Start of Records for the exercise
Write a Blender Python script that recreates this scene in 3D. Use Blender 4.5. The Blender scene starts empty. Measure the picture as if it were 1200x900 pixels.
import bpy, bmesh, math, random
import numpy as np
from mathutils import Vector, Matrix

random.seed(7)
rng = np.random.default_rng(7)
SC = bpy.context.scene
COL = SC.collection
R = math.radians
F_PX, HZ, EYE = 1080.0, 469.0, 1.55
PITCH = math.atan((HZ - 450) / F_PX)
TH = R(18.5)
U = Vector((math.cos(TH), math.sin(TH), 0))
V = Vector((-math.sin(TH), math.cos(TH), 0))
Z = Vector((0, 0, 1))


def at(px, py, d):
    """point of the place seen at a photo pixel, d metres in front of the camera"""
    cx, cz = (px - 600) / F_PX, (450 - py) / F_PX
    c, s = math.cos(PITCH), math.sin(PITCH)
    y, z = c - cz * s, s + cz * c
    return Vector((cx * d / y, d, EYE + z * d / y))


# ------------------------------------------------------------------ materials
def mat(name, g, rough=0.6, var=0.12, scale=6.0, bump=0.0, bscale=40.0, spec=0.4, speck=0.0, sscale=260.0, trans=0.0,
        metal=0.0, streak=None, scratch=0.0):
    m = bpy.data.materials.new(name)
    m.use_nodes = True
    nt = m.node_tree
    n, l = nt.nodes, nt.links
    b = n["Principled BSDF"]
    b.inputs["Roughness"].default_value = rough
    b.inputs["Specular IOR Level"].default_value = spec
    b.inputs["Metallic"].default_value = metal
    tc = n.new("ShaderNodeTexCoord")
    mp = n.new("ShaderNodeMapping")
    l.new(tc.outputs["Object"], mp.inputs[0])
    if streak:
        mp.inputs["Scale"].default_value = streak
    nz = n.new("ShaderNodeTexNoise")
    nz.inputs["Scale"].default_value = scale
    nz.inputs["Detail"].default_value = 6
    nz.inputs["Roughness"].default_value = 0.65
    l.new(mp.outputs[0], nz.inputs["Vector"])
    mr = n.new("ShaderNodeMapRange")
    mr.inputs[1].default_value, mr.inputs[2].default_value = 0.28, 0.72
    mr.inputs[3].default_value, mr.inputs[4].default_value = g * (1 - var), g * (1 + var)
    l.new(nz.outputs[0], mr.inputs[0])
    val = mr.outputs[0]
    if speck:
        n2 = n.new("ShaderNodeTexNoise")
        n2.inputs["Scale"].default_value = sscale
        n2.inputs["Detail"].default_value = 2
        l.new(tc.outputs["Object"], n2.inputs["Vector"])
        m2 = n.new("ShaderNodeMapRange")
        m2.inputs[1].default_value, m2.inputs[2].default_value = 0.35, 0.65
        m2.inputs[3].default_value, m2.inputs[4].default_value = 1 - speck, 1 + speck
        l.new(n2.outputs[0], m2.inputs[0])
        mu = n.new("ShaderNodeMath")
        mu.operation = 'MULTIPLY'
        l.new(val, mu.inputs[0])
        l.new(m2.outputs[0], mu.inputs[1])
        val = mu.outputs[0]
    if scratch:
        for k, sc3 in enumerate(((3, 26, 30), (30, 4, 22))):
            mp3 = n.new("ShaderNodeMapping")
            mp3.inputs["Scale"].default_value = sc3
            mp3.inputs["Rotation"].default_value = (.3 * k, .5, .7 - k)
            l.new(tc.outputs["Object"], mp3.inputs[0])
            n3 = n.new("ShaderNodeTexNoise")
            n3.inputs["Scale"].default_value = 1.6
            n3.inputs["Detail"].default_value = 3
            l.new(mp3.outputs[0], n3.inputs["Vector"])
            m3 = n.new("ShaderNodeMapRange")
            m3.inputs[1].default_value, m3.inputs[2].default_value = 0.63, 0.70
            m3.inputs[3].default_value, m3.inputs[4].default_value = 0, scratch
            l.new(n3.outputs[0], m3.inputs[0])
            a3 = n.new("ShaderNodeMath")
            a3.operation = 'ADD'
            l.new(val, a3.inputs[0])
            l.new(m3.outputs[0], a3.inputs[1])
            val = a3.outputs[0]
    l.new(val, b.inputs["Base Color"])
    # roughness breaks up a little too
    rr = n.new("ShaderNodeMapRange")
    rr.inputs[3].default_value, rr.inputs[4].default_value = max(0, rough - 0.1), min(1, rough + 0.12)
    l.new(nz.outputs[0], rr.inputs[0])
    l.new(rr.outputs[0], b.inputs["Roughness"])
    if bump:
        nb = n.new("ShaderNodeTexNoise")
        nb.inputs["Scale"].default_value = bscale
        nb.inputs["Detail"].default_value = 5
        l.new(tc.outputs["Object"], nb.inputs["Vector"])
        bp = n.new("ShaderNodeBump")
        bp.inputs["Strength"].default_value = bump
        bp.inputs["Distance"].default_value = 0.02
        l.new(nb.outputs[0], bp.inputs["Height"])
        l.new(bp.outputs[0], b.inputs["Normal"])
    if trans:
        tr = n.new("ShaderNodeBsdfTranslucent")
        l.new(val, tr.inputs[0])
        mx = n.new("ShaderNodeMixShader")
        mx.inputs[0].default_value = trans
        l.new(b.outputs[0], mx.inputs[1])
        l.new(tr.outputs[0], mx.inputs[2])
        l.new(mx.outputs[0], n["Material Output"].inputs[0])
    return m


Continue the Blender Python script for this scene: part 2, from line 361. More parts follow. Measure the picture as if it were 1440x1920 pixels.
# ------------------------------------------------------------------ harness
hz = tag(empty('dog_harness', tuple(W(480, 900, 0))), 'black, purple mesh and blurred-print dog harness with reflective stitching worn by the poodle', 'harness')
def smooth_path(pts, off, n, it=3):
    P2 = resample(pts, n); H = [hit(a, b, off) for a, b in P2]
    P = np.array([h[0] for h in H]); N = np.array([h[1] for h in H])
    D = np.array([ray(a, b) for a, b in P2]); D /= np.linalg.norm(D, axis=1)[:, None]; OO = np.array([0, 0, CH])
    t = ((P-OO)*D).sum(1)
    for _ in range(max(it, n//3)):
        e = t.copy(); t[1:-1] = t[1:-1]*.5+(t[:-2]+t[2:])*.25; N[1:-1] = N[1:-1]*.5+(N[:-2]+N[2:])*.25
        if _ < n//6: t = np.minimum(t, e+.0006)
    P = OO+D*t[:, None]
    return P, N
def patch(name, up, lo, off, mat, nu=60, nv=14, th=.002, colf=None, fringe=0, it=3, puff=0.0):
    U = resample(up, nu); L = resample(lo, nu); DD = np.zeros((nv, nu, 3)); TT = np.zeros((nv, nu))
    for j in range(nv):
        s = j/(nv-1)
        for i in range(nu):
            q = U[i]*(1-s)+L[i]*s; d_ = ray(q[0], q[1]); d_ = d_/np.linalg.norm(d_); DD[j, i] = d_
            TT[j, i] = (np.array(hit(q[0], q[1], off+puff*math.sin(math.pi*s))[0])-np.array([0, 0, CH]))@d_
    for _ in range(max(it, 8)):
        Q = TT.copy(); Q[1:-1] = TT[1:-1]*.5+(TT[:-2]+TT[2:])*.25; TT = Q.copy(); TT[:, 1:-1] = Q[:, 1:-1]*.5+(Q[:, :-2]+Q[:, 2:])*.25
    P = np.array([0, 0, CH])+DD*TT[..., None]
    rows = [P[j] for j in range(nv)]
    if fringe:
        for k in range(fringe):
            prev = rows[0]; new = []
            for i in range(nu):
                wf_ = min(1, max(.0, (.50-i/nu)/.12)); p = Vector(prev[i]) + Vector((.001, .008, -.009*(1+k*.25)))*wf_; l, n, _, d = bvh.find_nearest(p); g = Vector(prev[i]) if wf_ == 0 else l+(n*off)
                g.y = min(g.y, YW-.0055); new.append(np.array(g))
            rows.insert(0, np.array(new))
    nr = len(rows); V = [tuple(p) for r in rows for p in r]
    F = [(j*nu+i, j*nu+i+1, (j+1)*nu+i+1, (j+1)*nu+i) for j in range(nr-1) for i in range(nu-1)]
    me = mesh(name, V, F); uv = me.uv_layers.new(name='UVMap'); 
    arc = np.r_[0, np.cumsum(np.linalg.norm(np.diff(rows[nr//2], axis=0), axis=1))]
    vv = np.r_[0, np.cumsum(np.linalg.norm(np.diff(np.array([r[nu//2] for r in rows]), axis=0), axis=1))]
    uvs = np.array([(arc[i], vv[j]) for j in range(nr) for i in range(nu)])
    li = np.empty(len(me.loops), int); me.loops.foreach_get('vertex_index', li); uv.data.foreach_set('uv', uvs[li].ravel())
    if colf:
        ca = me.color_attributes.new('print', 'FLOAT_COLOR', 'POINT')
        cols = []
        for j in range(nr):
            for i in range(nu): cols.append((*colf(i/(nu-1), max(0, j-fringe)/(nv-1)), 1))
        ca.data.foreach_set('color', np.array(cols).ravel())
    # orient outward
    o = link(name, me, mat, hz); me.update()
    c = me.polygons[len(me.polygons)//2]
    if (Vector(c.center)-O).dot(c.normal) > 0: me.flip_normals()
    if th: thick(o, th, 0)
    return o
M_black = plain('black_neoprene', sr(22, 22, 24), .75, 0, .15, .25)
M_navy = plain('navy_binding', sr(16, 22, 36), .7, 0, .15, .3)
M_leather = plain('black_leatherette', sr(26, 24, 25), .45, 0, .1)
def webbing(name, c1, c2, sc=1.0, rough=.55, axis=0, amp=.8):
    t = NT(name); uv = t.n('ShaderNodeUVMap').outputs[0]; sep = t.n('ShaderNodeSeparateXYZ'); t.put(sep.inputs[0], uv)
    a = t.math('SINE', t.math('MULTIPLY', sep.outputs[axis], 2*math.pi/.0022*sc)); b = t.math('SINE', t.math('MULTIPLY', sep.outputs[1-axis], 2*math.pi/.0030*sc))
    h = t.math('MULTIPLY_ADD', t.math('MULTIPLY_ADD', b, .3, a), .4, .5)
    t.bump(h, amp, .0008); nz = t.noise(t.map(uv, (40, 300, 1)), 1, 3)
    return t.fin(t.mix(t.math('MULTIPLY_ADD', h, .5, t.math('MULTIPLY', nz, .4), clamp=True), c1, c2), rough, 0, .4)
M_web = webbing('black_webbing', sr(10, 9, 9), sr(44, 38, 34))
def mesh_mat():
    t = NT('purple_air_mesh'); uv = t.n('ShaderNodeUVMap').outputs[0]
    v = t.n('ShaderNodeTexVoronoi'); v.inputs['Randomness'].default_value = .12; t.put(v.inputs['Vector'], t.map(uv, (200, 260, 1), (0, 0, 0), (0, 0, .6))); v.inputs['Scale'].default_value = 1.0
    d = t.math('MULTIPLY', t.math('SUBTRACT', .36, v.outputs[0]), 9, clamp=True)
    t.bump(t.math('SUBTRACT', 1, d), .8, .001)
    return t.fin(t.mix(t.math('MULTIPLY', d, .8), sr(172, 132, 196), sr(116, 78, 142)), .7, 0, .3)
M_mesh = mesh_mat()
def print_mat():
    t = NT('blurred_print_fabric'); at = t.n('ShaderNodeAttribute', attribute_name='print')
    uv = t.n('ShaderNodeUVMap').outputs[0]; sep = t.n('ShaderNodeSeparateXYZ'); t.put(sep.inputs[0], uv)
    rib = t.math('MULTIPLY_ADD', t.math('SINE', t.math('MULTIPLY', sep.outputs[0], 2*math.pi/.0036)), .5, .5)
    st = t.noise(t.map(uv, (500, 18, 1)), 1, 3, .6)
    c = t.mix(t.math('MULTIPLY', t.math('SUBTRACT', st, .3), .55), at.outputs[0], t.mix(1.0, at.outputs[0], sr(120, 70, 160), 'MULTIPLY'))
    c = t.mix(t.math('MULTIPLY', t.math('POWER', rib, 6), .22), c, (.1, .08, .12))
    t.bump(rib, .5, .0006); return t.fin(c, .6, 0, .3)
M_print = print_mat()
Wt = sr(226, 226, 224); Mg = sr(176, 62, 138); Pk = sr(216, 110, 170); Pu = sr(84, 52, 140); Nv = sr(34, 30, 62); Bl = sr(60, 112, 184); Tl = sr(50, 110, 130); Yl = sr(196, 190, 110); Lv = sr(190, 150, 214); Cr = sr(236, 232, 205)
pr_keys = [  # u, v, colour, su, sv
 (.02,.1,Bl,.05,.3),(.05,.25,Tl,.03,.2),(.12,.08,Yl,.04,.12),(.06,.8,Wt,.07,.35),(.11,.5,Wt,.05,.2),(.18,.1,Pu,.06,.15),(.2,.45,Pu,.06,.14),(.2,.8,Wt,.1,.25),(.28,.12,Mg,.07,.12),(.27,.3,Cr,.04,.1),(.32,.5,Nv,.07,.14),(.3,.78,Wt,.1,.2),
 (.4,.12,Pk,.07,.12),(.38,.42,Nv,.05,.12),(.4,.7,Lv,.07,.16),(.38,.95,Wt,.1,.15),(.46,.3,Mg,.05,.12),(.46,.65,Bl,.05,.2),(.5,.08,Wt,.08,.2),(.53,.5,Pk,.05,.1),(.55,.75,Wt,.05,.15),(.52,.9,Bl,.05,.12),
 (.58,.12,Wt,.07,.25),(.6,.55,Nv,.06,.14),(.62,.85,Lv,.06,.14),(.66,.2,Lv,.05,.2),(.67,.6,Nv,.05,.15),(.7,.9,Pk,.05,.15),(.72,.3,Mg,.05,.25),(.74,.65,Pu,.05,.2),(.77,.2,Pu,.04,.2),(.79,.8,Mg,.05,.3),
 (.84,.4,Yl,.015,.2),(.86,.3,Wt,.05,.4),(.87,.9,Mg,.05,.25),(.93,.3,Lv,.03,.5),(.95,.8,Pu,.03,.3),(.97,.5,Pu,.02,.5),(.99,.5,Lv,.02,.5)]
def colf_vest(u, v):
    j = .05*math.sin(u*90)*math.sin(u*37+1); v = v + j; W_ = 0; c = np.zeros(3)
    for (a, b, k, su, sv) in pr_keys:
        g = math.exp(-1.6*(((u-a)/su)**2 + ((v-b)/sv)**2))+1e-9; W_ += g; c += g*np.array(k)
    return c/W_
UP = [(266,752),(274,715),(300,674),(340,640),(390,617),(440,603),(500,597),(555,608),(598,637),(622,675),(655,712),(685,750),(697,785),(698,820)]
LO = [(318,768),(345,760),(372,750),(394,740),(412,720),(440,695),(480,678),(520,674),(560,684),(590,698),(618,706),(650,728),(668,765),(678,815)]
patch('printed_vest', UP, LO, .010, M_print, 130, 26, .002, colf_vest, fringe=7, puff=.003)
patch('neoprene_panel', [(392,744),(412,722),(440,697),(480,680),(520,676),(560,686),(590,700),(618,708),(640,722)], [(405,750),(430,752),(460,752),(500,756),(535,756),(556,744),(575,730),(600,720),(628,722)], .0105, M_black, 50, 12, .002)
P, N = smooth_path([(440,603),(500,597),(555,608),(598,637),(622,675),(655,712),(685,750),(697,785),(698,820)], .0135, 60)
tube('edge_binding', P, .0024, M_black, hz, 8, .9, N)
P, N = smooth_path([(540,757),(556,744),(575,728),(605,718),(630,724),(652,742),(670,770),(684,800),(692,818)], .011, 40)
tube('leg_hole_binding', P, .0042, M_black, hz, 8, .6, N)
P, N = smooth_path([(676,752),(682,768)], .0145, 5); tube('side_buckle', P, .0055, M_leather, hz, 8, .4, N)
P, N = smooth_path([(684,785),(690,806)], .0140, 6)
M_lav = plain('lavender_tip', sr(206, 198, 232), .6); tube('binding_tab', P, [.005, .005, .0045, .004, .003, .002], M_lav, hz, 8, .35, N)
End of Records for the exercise
__Task directions__
Look above for every line with the word "script" and copy it.

__Result for this task__
Write a Blender Python script that recreates this scene in 3D. Use Blender 4.5. The Blender scene starts empty. Measure the picture as if it were 1200x900 pixels.
Continue the Blender Python script for this scene: part 2, from line 361. More parts follow. Measure the picture as if it were 1440x1920 pixels.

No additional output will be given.